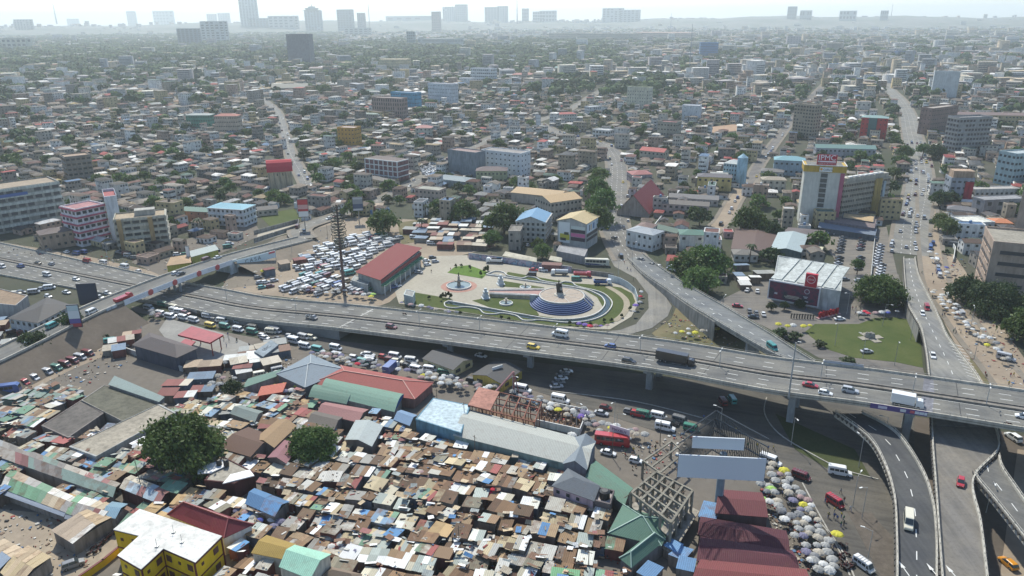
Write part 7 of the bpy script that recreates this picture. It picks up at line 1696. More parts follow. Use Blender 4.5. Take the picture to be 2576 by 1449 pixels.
# car park
for rx,ry0,n_,cs in ((2120,600,6,('black','grey')),(2170,600,5,('black','dark red','grey')),(2165,650,5,('black','grey')),(2112,650,5,('black','grey','silver')),(2215,620,8,('white','silver','white')),(2218,668,5,('white','grey','white'))):
    for j in range(n_): cc_=random.choice(cs); V('sedan',cc_,P(rx-j*1.5,ry0+j*7.2,.12),R(8),desc='%s car in the walled car park'%cc_,group='cars in the walled car park')
for j in range(9): V('hatch',random.choice(['white','silver','grey','blue']),P(2062+j*17,585+j*2,.12),R(95),desc='car backed against the dark lean-to of the car park',group='cars in the walled car park')
for x,y,c,a in ((2112,805,'white',5),(2172,791,'white',-5),(2180,887,'silver',5),(1880,732,'white',60),(1905,735,'white',75),(1855,772,'red',-20),(1885,785,'grey',80),(1902,790,'grey',80),(1920,793,'white',80),(1895,800,'black',-10),(2110,702,'grey',5),(2125,705,'grey',5),(2160,708,'silver',0)): V('sedan',c,P(x,y,.12),R(a),desc='%s car on the eastern plaza'%c,group='cars on the eastern plaza')
for x,y,c in ((2530,905,'silver'),(2402,620,'grey')): V('sprinter',c,P(x,y,.25),R(-40),desc='%s large minibus on the side road'%c,group='vehicles on the side road')
V('suv','grey',P(185,1425,.2),R(35),label='dark estate car parked at the yard gate'); 
lot_fill([(1055,420),(1090,410),(1095,440),(1070,450)],R(20),5,2.4,.8,['sedan','hatch'],['white','white','silver'],'in the yard behind the gridded building','cars behind the gridded building')
lot_fill([(800,495),(870,490),(880,510),(800,515)],R(5),5,2.6,.7,['sedan','suv'],['black','white','dark red','grey'],'in the repair yard by the town road','cars in the repair yard')
lot_fill([(1990,395),(2010,410),(1960,430)],R(60),5,2.4,.7,['sedan'],['white','silver'],'beside the tiered teal roof','cars beside the teal roof')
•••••
Return the material word for word. Pictures are not part of the copy.

→ Written response:
Write part 7 of the bpy script that recreates this picture. It picks up at line 1696. More parts follow. Use Blender 4.5. Take the picture to be 2576 by 1449 pixels.
# car park
for rx,ry0,n_,cs in ((2120,600,6,('black','grey')),(2170,600,5,('black','dark red','grey')),(2165,650,5,('black','grey')),(2112,650,5,('black','grey','silver')),(2215,620,8,('white','silver','white')),(2218,668,5,('white','grey','white'))):
    for j in range(n_): cc_=random.choice(cs); V('sedan',cc_,P(rx-j*1.5,ry0+j*7.2,.12),R(8),desc='%s car in the walled car park'%cc_,group='cars in the walled car park')
for j in range(9): V('hatch',random.choice(['white','silver','grey','blue']),P(2062+j*17,585+j*2,.12),R(95),desc='car backed against the dark lean-to of the car park',group='cars in the walled car park')
for x,y,c,a in ((2112,805,'white',5),(2172,791,'white',-5),(2180,887,'silver',5),(1880,732,'white',60),(1905,735,'white',75),(1855,772,'red',-20),(1885,785,'grey',80),(1902,790,'grey',80),(1920,793,'white',80),(1895,800,'black',-10),(2110,702,'grey',5),(2125,705,'grey',5),(2160,708,'silver',0)): V('sedan',c,P(x,y,.12),R(a),desc='%s car on the eastern plaza'%c,group='cars on the eastern plaza')
for x,y,c in ((2530,905,'silver'),(2402,620,'grey')): V('sprinter',c,P(x,y,.25),R(-40),desc='%s large minibus on the side road'%c,group='vehicles on the side road')
V('suv','grey',P(185,1425,.2),R(35),label='dark estate car parked at the yard gate'); 
lot_fill([(1055,420),(1090,410),(1095,440),(1070,450)],R(20),5,2.4,.8,['sedan','hatch'],['white','white','silver'],'in the yard behind the gridded building','cars behind the gridded building')
lot_fill([(800,495),(870,490),(880,510),(800,515)],R(5),5,2.6,.7,['sedan','suv'],['black','white','dark red','grey'],'in the repair yard by the town road','cars in the repair yard')
lot_fill([(1990,395),(2010,410),(1960,430)],R(60),5,2.4,.7,['sedan'],['white','silver'],'beside the tiered teal roof','cars beside the teal roof')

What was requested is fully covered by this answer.